TO BE DONE: Every line in the data below from the one containing "Build this scene" down to the one containing "PI = math.pi", both included, must be retyped exactly; no other line is to appear.

**** RECORDS FOR THE TASK

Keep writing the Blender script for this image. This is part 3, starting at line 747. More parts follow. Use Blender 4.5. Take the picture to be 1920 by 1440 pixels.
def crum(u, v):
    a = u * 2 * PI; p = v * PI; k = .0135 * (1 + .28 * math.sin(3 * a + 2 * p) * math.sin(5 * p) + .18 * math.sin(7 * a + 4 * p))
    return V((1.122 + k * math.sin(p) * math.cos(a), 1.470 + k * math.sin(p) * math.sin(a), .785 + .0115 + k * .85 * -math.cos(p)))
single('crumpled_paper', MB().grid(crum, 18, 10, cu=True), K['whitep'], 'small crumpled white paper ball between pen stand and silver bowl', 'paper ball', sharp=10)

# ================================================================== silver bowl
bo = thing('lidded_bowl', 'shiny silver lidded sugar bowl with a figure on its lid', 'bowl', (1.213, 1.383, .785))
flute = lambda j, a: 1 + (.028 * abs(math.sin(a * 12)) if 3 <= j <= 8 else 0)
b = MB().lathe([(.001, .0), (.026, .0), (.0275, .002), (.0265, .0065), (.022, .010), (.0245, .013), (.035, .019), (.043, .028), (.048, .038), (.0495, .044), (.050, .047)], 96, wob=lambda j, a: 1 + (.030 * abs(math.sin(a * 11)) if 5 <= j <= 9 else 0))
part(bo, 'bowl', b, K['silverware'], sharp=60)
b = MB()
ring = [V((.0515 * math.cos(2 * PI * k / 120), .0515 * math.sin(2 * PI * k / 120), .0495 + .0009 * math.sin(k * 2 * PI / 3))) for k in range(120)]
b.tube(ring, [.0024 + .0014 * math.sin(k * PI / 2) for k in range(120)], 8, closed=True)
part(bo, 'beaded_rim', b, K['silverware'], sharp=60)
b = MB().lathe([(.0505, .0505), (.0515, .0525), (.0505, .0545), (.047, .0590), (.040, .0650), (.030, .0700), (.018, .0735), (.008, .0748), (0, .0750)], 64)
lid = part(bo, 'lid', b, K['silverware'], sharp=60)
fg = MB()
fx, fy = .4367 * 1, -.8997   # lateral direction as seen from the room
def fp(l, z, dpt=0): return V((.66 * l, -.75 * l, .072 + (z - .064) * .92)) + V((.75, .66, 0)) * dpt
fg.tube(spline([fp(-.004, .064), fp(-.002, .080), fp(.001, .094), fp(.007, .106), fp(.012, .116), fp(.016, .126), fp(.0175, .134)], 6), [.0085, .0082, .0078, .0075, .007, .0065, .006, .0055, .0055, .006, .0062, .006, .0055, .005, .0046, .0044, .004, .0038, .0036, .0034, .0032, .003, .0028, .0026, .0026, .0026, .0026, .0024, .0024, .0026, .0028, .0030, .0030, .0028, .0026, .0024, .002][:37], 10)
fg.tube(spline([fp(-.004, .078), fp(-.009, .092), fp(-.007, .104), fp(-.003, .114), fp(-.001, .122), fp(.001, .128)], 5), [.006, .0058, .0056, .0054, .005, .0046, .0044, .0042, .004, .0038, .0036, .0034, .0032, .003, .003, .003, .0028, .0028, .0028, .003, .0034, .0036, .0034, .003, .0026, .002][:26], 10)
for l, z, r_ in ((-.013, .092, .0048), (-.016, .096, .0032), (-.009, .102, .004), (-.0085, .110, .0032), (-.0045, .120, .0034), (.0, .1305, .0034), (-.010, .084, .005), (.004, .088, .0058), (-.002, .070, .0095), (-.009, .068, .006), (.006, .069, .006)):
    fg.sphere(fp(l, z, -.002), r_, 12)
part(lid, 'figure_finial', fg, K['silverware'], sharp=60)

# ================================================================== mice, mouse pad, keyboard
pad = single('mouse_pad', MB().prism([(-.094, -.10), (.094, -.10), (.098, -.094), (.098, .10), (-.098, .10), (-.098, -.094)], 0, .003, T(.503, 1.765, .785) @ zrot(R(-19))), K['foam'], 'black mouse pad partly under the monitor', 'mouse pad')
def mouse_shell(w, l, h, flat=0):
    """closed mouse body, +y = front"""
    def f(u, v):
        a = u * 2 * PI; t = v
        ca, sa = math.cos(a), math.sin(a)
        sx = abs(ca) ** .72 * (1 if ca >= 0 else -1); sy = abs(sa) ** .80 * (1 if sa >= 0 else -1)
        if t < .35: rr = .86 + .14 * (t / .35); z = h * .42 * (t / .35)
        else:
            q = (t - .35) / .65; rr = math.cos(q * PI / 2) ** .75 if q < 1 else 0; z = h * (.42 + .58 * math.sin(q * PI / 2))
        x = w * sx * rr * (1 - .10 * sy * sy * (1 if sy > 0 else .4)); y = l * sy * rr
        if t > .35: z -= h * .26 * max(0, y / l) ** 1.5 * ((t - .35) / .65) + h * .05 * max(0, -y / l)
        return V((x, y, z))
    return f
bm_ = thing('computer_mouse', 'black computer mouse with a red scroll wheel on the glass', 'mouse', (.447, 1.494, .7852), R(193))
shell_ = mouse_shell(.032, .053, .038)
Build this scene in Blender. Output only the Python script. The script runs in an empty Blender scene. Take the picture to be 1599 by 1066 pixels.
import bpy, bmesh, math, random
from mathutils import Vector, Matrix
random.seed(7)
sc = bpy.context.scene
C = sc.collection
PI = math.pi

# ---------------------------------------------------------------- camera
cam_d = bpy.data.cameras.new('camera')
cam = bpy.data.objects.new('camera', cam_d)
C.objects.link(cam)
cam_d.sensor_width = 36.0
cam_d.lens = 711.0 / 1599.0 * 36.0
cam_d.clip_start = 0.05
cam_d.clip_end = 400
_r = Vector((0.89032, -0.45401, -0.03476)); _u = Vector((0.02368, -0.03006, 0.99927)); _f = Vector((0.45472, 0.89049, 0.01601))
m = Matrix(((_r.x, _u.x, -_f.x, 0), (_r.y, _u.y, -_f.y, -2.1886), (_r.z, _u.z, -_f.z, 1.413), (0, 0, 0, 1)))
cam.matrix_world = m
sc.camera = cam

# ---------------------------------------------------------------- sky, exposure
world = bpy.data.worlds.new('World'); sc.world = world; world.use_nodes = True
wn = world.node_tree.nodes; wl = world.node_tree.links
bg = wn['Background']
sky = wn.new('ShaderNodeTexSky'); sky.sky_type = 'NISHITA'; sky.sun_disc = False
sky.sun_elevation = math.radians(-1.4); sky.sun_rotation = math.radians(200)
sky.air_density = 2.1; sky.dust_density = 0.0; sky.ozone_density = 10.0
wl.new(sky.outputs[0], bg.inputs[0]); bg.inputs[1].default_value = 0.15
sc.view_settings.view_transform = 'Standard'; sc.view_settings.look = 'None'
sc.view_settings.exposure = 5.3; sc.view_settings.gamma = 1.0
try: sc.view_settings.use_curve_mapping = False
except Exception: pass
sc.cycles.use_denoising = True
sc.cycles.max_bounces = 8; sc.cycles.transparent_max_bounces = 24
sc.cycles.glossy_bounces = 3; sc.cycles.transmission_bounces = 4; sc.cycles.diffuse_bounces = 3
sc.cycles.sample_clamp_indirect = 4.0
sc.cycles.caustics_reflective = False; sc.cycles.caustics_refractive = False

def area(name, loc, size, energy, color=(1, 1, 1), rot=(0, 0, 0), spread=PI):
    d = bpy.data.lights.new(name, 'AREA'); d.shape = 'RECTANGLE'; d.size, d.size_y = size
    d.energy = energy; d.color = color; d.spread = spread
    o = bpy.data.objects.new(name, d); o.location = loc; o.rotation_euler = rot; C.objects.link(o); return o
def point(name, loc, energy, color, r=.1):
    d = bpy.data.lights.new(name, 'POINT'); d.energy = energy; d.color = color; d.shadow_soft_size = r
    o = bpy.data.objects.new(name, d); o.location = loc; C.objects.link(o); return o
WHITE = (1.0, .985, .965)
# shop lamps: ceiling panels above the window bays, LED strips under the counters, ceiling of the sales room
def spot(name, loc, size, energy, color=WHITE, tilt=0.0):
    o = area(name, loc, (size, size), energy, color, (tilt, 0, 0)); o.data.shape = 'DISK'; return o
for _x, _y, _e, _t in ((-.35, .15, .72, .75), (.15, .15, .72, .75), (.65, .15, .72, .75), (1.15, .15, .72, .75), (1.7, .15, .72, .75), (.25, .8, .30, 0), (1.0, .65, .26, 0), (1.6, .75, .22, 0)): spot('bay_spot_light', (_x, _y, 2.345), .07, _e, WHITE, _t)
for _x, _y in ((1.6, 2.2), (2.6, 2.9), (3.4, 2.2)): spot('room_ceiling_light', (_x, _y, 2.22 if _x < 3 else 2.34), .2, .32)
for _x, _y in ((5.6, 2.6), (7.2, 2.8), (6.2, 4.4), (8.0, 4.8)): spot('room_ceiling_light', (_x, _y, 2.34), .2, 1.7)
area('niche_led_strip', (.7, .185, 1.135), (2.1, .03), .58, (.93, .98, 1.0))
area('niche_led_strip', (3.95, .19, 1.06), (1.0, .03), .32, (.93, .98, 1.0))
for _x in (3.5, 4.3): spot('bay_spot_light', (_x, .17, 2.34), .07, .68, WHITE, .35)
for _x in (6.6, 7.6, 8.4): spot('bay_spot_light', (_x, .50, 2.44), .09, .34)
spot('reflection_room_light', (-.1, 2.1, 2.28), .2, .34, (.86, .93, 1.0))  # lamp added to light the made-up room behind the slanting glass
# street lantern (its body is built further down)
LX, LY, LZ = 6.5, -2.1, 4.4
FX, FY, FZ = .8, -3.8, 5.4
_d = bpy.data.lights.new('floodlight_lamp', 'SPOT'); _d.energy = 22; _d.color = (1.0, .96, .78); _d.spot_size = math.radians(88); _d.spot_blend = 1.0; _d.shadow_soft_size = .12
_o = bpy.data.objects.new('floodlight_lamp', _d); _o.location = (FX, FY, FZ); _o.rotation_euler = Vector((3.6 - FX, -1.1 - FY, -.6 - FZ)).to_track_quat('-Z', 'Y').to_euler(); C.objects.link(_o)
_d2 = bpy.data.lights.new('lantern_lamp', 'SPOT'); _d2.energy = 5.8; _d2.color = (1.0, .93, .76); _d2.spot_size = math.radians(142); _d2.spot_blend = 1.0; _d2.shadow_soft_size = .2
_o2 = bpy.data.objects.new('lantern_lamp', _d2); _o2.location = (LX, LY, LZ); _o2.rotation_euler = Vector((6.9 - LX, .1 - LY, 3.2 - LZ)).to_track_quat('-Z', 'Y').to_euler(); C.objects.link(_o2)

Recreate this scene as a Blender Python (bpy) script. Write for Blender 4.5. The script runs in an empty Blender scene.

********

RESPONSE TO THE EXERCISE:
Build this scene in Blender. Output only the Python script. The script runs in an empty Blender scene. Take the picture to be 1599 by 1066 pixels.
import bpy, bmesh, math, random
from mathutils import Vector, Matrix
random.seed(7)
sc = bpy.context.scene
C = sc.collection
PI = math.pi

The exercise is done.